Online, witches can find others with a shared interest. There are Facebook groups with thousands of members and over 2.5 million Instagram posts tagged with #witchesofinstagram.

Sophomore ethnic studies major and psychology minor Ky Wilson said she is thankful for these online communities as they are places where witches can collaborate or give advice to one another.

Wilson identifies as a “bruja,” or a witch practicing in a cultural context, and began practicing a year ago following the death of her great grandmother. Wilson recalled the day she inherited her gifts from her grandmother, who was an active bruja herself.

“That was the day my whole perspective of life just changed,” Wilson said.

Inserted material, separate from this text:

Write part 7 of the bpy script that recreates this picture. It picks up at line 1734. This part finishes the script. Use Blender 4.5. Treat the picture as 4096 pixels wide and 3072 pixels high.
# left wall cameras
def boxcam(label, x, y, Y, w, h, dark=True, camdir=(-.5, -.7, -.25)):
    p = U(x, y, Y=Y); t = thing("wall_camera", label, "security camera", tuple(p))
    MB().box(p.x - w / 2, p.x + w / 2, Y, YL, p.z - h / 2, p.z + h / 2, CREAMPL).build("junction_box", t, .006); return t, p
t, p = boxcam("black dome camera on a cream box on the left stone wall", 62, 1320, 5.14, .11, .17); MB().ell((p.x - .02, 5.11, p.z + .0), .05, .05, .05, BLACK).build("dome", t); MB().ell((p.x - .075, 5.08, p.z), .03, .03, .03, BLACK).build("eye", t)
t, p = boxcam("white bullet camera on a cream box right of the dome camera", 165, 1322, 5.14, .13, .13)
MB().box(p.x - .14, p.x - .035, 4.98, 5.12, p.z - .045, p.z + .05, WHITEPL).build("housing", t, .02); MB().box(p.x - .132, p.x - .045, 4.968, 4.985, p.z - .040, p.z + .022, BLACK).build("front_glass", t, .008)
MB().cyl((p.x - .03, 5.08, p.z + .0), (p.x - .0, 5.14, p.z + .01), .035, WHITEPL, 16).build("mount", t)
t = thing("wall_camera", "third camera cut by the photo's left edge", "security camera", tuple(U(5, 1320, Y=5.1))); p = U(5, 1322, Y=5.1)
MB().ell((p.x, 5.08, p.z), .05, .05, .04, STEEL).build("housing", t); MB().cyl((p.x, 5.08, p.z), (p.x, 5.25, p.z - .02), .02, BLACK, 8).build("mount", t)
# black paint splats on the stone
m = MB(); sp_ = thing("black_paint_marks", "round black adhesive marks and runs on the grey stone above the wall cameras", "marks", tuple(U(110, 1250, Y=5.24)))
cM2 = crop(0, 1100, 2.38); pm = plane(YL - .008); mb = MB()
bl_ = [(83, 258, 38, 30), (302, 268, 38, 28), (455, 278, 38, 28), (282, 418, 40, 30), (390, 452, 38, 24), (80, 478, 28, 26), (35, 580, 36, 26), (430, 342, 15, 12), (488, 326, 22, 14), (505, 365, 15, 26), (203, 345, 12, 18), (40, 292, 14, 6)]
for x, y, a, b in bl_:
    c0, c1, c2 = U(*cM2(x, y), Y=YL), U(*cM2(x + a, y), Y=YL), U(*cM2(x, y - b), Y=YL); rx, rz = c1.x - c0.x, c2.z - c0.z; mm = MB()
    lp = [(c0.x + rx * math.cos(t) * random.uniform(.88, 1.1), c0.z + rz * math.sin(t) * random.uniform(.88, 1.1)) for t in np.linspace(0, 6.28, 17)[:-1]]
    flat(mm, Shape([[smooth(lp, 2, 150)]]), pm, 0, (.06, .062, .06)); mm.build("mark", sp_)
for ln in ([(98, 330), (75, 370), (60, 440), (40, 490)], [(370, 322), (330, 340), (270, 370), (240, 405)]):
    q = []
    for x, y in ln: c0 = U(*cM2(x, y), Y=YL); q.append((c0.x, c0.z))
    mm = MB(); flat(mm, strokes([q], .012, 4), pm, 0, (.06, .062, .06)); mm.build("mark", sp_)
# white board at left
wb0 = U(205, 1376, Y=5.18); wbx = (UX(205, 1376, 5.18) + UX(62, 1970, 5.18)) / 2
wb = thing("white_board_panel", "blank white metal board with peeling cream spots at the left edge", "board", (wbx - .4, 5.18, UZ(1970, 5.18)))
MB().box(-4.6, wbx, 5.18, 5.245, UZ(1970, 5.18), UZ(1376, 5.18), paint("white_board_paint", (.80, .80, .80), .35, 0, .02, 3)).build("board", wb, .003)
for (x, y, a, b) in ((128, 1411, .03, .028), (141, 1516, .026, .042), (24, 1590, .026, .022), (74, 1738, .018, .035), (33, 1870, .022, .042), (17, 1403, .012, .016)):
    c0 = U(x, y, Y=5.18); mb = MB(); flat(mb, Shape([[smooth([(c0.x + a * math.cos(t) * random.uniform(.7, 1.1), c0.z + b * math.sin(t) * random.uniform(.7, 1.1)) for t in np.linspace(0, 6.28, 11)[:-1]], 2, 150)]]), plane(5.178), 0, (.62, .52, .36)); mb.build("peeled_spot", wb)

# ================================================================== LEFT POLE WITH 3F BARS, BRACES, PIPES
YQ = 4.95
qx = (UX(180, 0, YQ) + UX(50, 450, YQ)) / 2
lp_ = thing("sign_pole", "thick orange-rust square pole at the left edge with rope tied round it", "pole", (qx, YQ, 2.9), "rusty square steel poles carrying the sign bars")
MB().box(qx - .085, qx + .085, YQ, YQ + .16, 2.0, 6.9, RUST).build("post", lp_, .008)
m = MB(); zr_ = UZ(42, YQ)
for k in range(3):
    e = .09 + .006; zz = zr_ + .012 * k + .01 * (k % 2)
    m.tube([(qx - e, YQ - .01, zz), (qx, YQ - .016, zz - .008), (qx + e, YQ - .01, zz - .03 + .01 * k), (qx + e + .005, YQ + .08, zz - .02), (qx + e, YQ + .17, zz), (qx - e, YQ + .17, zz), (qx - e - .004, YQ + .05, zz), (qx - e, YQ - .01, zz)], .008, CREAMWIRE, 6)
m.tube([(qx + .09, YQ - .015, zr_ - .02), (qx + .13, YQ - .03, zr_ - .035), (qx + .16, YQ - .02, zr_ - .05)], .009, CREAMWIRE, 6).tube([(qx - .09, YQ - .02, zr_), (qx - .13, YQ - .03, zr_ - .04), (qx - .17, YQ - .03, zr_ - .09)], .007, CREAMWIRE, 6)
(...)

Bruja tradition is typically more spiritual, but Wilson has integrated more earth-bound practices into her daily life. Some of her favorites include working with oils and crystals, speaking to ancestors while meditating, and reading candles and tarot.

She said being a bruja is something one is born in to, and while she said she was hesitant to embrace her new identify at first, the practice has brought her peace and an understanding of the world.

“I have an understanding of why things happen,” Wilson said. “(Practicing the craft) opens you up and gives you a broader understanding of the world.”

Similarly, senior education major Samantha Provines’ practice is deeply rooted in an understanding of the properties of the world around her and appreciating how natural rhythms, like the position of the moon, influence her life. Provines is a self-identified hedgewitch, or someone who uses plants at the center of their craft.

“There are magical properties of the earth,” Provines said. “You’ve got to be conscious of it.”

Provines began her practice two years ago after reading feminist literature that described the empowerment of witchcraft. To Provines, the craft is about fostering self-growth in addition to this newfound empowerment – astrology as an example.

She said people often use their star signs to excuse their behavior, but they should instead use the traits of their signs to recognize their poor behavior and weaknesses in order to grow.

Provines is focused on being her best self. “It’s not like I’m walking around the union going, ‘Abracadabra!’” Provines said.  

Those who practice the craft are expressing themselves and getting more in touch with the world around them. “We are not what you think we are,” Kern said. “We come in every size, shape, and thought. Just let us be about that.”